Coś tu nie rozumiem .
nie wolno wkładać materiału tak jak wyżej pisałeś
Big Dżon tak strugał na frezarce.
Też nie jestem fanem takiej roboty
Piotr.
-
O to mi chodziło. Oczywiście z posuwem.
A->B nie wolno?
A->C już tak?
Proszę o wyjaśnienie dlaczego :)
-
Big Dżon tak strugał na frezarce.
Piotr.
A czy to on stracił palce?
Może to właśnie jego sposoby. Nie znam człowieka.
-
Tylko - A - jest właściwe .
przy -B - i -C - frez nam pociąga materiał .
Z uwagą i ostrożnością , przy minimalnym zbiorze stosuje się ruch powrotny , by frez delikatnie napoczął strugać . Daje to później mniej wyrwań na krawędzi ,jak frezujemy już we właściwym kierunku .Ale tu rozwaga i właściwe ułożenie rąk jest wskazane .
co do posuwu , to osobiście nie jechał bym do tył przy większym zbiorze .
-
Tylko - A - jest właściwe .
przy -B - i -C - frez nam pociąga materiał .
Z uwagą i ostrożnością , przy minimalnym zbiorze stosuje się ruch powrotny , by frez delikatnie napoczął strugać . Daje to później mniej wyrwań na krawędzi ,jak frezujemy już we właściwym kierunku .Ale tu rozwaga i właściwe ułożenie rąk jest wskazane .
co do posuwu , to osobiście nie jechał bym do tył przy większym zbiorze .
No wiadomo że frez zgodny z kierunkiem ruchu materiału, tylko żeby „napocząć” materiał. Delikatnie.
Robię tak na frezarce bez zmiany obrotów. A z posuwem powinno być jeszcze bezpieczniej.

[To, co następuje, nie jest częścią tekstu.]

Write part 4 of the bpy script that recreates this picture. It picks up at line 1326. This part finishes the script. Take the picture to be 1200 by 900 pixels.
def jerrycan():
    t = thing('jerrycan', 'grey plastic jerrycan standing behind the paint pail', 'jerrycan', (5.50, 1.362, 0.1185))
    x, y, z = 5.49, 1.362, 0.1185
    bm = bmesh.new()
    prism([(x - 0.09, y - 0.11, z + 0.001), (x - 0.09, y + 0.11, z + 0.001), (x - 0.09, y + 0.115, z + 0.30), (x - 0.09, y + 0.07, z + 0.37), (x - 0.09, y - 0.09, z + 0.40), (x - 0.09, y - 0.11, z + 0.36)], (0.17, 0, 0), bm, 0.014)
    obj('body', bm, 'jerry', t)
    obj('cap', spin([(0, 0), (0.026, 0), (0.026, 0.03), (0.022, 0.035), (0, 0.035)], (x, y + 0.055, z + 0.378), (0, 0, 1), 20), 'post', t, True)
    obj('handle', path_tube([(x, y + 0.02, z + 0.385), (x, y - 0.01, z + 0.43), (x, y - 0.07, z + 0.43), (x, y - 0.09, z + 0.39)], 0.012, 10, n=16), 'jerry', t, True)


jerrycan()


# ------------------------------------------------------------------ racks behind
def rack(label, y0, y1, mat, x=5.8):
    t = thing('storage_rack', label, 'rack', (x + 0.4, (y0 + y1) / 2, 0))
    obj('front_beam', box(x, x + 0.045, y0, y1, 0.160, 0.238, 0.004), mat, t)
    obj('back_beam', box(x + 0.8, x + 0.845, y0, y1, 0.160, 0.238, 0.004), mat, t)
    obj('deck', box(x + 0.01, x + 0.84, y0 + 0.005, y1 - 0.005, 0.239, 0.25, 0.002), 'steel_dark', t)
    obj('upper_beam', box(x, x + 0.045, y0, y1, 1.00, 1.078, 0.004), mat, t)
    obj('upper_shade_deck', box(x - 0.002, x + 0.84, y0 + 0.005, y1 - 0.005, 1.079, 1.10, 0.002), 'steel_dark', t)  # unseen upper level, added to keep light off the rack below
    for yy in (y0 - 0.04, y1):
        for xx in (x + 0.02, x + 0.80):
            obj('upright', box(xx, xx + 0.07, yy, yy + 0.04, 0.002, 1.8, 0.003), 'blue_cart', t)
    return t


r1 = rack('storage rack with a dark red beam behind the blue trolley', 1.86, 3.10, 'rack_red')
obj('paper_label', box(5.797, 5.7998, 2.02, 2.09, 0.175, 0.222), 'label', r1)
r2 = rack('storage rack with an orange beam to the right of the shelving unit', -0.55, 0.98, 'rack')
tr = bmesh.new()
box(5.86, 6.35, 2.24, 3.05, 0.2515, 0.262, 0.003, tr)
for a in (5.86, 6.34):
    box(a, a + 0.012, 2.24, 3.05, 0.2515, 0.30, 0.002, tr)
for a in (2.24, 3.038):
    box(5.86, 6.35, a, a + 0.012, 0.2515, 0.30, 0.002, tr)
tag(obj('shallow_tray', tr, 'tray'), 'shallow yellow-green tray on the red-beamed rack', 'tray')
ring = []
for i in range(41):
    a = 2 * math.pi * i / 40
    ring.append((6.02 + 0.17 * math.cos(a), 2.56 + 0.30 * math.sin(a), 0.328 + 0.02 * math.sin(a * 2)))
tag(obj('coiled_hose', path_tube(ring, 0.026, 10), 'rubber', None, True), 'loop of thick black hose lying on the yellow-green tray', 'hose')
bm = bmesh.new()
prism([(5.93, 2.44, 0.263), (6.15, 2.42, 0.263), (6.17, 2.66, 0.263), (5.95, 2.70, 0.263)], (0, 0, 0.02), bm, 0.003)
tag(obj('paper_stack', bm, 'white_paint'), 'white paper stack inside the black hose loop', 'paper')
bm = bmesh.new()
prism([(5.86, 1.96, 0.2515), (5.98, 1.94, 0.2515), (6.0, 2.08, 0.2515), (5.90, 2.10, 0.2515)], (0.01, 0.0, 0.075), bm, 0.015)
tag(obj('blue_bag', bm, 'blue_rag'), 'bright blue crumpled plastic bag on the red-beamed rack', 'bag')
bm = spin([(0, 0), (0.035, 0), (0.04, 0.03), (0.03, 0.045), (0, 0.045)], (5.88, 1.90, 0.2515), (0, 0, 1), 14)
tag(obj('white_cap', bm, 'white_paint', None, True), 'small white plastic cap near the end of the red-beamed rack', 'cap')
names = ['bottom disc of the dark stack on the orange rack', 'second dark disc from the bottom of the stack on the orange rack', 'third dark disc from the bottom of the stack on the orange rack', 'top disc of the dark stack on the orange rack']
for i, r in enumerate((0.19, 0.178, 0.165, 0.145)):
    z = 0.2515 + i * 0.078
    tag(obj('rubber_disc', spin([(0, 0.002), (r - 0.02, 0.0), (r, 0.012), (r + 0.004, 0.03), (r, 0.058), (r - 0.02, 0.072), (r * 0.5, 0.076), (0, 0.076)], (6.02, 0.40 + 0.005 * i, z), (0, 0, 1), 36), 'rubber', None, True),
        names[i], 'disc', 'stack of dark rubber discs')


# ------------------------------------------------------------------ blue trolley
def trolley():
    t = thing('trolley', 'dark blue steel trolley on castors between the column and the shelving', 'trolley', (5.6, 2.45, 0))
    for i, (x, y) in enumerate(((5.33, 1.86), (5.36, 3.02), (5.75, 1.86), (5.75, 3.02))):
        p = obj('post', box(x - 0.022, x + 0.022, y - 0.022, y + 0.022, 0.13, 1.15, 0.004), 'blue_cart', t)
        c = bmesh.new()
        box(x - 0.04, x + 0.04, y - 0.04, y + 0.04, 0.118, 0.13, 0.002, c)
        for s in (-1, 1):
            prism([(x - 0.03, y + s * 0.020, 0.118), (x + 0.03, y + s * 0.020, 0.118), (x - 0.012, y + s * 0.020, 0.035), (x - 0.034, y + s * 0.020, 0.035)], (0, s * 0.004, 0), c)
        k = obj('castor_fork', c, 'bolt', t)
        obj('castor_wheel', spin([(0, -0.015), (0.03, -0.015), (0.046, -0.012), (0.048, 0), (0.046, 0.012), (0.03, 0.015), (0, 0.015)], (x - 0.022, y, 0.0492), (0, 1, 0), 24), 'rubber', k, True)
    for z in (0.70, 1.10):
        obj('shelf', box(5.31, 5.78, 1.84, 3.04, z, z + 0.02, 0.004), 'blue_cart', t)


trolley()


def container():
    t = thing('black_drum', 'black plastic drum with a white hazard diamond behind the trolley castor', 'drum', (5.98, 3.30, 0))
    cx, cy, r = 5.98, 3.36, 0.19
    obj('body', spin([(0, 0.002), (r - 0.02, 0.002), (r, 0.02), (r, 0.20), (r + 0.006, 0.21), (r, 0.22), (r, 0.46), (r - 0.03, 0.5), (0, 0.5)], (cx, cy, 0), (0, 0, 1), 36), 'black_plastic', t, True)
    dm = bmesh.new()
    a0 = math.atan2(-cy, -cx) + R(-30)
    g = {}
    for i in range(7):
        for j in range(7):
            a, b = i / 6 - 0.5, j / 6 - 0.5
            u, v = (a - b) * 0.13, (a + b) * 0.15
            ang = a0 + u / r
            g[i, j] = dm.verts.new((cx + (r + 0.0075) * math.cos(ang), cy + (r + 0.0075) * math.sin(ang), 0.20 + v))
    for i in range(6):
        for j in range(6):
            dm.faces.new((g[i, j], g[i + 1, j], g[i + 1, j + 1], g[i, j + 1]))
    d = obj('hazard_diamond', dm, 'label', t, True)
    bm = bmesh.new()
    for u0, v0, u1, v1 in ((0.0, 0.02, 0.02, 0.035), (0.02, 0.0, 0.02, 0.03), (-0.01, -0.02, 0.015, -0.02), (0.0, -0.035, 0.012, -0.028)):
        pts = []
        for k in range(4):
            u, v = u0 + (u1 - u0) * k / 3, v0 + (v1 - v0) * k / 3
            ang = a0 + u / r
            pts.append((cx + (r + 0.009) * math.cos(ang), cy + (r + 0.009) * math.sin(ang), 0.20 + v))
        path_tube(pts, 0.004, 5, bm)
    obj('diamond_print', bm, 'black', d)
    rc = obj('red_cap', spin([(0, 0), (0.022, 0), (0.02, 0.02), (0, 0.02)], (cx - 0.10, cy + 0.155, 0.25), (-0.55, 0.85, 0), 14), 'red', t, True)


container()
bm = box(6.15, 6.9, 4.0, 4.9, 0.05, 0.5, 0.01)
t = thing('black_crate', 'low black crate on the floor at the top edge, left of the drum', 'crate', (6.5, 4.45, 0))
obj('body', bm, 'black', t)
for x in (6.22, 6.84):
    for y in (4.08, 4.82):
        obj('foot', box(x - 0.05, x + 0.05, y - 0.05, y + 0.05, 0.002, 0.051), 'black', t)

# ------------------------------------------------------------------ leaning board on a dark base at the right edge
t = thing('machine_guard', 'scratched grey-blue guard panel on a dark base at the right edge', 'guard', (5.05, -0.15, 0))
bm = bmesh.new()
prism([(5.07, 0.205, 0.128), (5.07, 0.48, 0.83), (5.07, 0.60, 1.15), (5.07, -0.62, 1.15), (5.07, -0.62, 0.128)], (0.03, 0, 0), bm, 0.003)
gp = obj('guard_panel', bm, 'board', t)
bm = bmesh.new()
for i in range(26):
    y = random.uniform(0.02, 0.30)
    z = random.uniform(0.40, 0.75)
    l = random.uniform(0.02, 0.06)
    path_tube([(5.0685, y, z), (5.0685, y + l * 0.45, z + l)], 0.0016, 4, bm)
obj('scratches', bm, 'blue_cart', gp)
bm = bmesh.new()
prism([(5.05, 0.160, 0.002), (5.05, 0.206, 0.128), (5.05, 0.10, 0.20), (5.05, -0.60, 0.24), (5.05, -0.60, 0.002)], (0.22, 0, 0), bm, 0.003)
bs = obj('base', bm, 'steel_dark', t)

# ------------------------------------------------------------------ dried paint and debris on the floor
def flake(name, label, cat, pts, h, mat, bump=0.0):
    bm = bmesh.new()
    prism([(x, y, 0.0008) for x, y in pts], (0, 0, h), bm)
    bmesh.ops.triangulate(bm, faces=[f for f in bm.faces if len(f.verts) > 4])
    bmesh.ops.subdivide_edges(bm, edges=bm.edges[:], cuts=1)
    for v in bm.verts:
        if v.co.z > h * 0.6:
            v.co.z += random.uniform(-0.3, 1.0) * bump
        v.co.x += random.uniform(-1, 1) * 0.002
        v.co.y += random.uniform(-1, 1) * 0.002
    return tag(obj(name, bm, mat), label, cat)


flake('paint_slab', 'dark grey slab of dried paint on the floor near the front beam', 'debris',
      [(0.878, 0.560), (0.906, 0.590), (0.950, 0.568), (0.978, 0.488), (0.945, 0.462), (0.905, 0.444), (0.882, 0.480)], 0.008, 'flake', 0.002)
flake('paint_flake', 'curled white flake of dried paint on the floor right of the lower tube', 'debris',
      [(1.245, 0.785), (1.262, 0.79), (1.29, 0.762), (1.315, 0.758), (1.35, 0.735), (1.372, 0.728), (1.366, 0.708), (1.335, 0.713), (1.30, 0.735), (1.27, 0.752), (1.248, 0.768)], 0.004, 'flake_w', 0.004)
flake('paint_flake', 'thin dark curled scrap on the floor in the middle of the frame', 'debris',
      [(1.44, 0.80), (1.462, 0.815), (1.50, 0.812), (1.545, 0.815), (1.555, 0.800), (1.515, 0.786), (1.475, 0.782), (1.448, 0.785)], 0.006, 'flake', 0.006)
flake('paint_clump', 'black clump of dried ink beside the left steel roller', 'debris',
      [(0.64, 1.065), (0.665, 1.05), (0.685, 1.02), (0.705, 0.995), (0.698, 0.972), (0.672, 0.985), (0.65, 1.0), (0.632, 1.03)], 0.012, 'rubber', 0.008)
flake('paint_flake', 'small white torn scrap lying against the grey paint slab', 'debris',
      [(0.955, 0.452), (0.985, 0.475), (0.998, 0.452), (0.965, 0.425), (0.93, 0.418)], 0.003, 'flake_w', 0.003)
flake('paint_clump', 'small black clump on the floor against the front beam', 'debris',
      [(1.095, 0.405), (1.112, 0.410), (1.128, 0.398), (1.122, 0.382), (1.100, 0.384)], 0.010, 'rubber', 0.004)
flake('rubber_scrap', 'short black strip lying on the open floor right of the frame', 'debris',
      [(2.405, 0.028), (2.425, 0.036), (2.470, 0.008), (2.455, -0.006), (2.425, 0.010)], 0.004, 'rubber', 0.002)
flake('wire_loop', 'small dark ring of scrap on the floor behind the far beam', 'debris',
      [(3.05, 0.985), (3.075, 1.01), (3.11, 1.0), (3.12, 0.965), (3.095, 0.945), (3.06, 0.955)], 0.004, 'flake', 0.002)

Napisałeś że nie wolno, a i tak wszyscy tak robią :)
Ty pewnie też.
Tak jak z dado. Unijne regulacje podobno zabraniają, a kto tak nie robił niech pierwszy rzuci kamieniem.
-
Jak trzeba to frezuje współbieżnie. Ostry frez, wolny posuw i wszystko idzie w porządku.
-
Jak trzeba to frezuje współbieżnie. Ostry frez, wolny posuw i wszystko idzie w porządku.
„Frezowanie współbieżne” - o właśnie. Fachowa terminologia.
-
Robię tak na frezarce bez zmiany obrotów.
Bo tak też można bo nie ma żadnej różnicy tylko ja nie umiem :) Tak samo jak przykładnicę musze mieć z prawej strony tarczy bo tak się przyzwyczaiłem a jak kiedyś próbowałem przestrugać deskę na jakimś combo co sie wałek obracał w drugą stronę to już w ogóle porażka - deski by mi brakło a bym nie wyrównał :DNapisałeś że nie wolno, a i tak wszyscy tak robią
Ty pewnie też.
Tak jak z dado. Unijne regulacje podobno zabraniają, a kto tak nie robił niech pierwszy rzuci kamieniem.
Bo można robić różne rzeczy tylko trzeba zachować zdrowy rozsądek. Jak się wie co się może stać jak coś pójdzie nie tak to łatwiej zachować ostrożność i nie stać tam gdzie nie trzeba albo nie trzymać rąk tam gdzie nie trzeba. Najgorzej jak ktoś robi i nie ma tej świadomości.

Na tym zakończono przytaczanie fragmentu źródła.